▸ Available records
+ + +

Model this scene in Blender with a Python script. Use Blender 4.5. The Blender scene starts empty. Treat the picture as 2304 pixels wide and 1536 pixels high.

+ + +

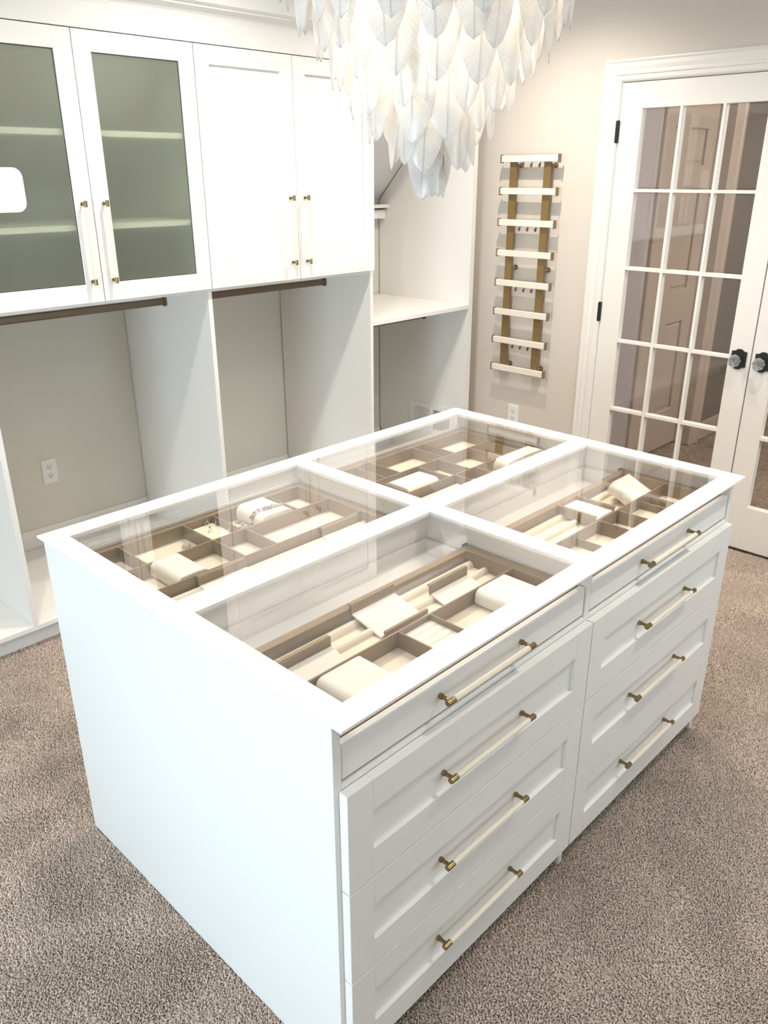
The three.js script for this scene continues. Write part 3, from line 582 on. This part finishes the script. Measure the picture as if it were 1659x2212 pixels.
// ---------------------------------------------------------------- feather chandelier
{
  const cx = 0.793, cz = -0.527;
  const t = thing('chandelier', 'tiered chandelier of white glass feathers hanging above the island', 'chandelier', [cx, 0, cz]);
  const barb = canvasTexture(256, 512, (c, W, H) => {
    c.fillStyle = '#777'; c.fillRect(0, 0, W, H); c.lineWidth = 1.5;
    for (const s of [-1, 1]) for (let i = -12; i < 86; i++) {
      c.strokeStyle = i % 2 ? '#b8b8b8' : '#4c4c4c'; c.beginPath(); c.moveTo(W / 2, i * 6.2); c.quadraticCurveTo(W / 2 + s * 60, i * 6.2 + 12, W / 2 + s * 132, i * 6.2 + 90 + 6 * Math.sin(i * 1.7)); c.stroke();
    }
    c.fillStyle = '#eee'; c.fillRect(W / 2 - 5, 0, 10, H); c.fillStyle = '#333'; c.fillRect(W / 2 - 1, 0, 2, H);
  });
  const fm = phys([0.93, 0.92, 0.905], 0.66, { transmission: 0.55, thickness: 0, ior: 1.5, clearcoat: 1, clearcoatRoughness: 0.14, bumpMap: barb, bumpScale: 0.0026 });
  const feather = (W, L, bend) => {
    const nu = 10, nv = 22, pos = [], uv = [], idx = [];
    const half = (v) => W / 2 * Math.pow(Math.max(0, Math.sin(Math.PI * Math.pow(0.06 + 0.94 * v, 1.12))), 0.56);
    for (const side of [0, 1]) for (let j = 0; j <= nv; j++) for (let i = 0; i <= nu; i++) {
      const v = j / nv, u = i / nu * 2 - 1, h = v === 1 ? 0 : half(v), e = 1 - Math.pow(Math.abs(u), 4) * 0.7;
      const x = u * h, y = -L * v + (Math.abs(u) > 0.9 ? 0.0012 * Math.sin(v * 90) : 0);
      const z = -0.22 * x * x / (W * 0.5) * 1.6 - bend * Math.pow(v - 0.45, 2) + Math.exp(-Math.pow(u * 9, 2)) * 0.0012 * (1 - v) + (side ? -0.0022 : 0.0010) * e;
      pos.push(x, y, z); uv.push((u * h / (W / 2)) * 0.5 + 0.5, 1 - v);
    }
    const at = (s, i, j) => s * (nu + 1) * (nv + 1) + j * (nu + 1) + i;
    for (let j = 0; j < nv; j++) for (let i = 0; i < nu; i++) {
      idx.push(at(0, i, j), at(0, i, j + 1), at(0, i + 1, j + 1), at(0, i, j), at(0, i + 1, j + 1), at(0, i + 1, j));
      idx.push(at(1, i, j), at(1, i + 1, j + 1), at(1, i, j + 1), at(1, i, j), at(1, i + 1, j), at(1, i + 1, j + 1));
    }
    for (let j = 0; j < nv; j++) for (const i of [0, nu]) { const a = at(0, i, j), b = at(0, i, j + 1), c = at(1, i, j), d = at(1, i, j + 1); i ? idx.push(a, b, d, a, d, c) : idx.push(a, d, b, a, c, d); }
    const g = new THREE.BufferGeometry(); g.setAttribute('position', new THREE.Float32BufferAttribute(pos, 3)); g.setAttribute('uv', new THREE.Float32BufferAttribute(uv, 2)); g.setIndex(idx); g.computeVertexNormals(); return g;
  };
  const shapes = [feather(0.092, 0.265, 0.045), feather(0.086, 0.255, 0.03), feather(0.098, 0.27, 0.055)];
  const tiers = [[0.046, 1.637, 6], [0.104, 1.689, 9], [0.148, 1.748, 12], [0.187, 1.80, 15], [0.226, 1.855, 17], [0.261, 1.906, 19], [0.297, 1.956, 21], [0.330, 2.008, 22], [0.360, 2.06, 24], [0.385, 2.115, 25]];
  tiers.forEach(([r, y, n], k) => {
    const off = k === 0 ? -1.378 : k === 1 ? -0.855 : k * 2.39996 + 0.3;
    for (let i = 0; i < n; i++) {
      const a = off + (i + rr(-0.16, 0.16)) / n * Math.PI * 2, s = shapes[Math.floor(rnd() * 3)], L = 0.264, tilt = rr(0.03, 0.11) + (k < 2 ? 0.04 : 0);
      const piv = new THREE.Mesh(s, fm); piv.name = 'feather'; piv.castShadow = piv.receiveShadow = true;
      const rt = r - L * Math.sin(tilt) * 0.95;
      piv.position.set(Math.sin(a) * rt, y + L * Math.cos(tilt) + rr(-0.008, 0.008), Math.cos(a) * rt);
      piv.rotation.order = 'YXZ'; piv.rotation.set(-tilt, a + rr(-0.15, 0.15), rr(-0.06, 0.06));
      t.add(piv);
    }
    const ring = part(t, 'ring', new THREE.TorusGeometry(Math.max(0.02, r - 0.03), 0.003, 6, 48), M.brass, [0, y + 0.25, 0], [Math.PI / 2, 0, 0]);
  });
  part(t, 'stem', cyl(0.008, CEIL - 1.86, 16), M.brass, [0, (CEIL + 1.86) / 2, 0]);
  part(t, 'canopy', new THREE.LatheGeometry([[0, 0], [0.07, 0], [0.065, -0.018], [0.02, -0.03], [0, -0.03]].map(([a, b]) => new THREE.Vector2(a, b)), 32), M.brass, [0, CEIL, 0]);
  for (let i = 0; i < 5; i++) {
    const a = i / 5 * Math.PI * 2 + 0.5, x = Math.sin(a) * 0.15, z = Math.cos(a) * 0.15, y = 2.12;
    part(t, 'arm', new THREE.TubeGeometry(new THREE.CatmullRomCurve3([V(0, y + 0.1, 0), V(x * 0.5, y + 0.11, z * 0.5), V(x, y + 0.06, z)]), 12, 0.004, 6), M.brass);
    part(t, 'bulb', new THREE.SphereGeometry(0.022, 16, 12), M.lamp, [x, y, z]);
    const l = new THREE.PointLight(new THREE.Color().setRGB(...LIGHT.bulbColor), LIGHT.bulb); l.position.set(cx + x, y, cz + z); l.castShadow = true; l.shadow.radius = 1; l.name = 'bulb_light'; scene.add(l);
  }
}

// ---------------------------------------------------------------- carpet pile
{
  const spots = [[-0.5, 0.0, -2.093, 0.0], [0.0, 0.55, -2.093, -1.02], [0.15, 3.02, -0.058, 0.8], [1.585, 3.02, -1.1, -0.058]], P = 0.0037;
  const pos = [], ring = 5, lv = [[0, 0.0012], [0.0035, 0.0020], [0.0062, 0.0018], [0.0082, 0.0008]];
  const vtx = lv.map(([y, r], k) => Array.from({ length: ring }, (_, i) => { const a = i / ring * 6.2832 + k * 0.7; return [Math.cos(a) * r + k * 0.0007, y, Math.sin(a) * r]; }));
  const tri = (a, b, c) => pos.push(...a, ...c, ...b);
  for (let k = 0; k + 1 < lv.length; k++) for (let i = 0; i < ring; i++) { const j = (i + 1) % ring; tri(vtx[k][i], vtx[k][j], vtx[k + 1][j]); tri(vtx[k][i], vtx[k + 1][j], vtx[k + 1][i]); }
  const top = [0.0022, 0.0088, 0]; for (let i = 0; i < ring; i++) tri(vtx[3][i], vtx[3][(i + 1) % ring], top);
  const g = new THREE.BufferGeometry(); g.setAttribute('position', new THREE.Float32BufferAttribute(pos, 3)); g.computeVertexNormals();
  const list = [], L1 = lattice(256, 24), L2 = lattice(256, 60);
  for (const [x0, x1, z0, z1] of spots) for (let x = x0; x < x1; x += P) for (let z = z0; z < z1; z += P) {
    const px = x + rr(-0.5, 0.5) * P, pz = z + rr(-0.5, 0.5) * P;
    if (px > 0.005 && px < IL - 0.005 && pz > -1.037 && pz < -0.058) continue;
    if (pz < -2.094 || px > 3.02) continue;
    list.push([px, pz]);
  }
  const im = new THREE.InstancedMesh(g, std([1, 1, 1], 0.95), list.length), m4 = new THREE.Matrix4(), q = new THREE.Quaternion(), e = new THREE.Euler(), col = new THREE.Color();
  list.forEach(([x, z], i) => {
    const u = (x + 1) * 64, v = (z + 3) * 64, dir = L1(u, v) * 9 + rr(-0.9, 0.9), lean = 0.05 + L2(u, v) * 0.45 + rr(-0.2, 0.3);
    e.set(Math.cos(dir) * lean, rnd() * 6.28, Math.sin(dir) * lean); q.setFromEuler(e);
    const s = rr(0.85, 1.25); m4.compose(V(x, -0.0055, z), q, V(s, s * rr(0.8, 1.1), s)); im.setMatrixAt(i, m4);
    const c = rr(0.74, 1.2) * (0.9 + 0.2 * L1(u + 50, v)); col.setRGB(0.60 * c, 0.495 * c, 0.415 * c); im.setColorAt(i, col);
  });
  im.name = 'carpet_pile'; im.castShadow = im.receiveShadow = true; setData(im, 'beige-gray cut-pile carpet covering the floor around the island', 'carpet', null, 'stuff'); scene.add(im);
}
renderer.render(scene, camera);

+ + +

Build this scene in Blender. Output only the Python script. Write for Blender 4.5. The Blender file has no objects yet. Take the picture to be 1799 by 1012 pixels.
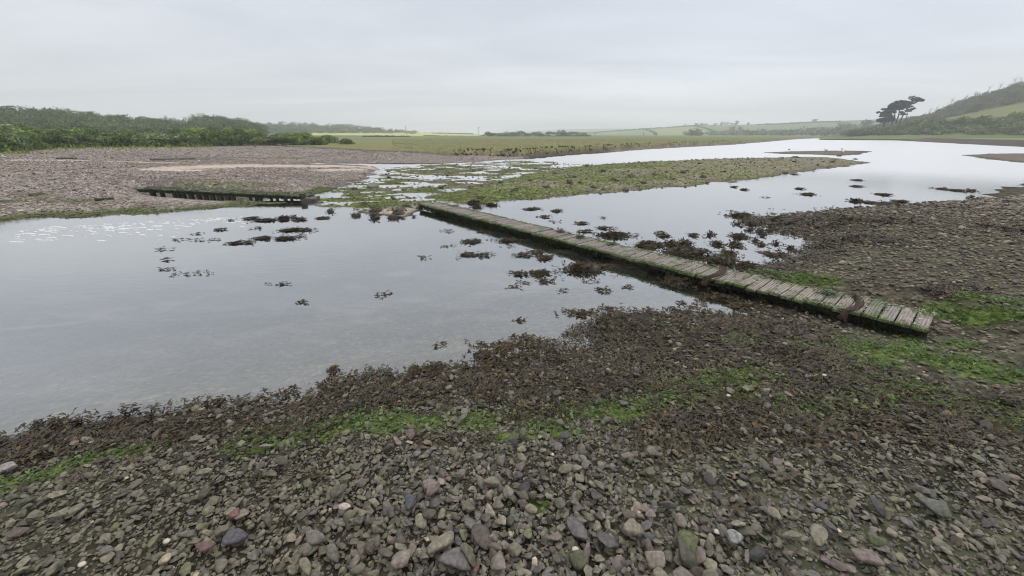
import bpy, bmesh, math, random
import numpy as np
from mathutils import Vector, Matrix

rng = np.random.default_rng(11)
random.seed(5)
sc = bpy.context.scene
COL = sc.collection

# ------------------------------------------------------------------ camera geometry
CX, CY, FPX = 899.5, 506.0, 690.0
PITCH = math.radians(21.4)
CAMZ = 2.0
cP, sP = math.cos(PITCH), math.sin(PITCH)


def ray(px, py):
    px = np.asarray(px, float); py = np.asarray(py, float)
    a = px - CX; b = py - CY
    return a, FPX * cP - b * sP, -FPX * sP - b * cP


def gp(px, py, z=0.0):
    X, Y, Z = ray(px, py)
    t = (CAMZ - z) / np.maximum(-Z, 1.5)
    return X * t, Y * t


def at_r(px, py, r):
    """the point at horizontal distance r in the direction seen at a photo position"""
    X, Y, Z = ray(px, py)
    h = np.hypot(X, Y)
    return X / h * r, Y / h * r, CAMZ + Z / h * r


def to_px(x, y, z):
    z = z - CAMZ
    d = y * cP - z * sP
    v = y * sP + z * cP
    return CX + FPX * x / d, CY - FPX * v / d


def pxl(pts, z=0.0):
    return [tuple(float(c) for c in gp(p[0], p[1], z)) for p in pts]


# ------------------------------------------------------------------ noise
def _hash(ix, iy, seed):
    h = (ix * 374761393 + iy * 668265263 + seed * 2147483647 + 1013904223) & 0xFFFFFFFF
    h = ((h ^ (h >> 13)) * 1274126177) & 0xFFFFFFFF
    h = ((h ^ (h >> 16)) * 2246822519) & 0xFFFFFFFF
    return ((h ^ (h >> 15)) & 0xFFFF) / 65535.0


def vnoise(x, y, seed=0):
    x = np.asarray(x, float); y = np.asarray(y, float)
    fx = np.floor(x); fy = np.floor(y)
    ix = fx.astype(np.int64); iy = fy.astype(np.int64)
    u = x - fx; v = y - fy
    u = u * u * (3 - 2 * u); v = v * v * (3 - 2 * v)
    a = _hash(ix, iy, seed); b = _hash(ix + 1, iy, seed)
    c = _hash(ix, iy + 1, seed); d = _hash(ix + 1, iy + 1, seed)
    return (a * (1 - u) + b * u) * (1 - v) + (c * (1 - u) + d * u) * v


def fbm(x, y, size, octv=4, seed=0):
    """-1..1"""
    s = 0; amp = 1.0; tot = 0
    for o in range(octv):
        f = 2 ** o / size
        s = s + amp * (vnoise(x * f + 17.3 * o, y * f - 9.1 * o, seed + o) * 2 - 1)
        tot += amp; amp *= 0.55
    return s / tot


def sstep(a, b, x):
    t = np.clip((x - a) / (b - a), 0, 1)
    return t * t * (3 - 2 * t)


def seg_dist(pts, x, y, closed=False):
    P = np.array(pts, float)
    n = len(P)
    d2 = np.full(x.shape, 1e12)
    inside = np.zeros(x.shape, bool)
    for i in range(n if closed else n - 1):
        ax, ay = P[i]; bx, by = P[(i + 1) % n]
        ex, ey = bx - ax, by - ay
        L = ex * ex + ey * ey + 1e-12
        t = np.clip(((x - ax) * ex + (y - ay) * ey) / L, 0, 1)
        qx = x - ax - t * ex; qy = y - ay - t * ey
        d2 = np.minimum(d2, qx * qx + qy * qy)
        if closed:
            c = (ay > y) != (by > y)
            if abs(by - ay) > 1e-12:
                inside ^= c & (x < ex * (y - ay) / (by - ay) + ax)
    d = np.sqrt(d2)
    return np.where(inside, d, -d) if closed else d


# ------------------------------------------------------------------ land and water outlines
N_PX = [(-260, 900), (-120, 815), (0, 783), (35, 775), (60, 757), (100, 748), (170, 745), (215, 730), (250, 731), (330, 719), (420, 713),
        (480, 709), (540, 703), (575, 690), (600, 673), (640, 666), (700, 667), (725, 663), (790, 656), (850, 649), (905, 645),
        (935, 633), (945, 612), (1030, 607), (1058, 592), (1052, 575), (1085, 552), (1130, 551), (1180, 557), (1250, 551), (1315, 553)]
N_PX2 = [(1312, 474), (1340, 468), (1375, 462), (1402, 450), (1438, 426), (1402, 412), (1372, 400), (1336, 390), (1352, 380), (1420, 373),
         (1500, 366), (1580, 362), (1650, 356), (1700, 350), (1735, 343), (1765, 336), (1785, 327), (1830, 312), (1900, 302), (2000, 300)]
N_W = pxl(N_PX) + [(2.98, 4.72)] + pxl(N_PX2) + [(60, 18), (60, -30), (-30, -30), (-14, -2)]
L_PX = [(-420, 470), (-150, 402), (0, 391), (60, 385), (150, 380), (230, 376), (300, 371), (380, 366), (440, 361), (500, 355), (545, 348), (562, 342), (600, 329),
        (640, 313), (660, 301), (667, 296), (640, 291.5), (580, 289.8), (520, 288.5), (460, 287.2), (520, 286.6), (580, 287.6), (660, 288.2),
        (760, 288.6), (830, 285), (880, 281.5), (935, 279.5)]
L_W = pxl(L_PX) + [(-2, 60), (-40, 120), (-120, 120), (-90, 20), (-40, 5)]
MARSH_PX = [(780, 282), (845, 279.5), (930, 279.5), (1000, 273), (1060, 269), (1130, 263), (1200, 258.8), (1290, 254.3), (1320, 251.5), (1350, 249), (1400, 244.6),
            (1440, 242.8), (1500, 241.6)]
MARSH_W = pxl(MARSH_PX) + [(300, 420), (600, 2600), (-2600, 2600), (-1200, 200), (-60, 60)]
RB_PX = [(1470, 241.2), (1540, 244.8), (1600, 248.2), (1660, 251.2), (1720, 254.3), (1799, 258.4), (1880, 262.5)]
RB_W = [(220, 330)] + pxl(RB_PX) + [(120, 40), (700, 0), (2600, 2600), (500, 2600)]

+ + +

Show all lines in the entries above where the word "Python" appears.

▸ Complete answer
Model this scene in Blender with a Python script. Use Blender 4.5. The Blender scene starts empty. Treat the picture as 2304 pixels wide and 1536 pixels high.
Build this scene in Blender. Output only the Python script. Write for Blender 4.5. The Blender file has no objects yet. Take the picture to be 1799 by 1012 pixels.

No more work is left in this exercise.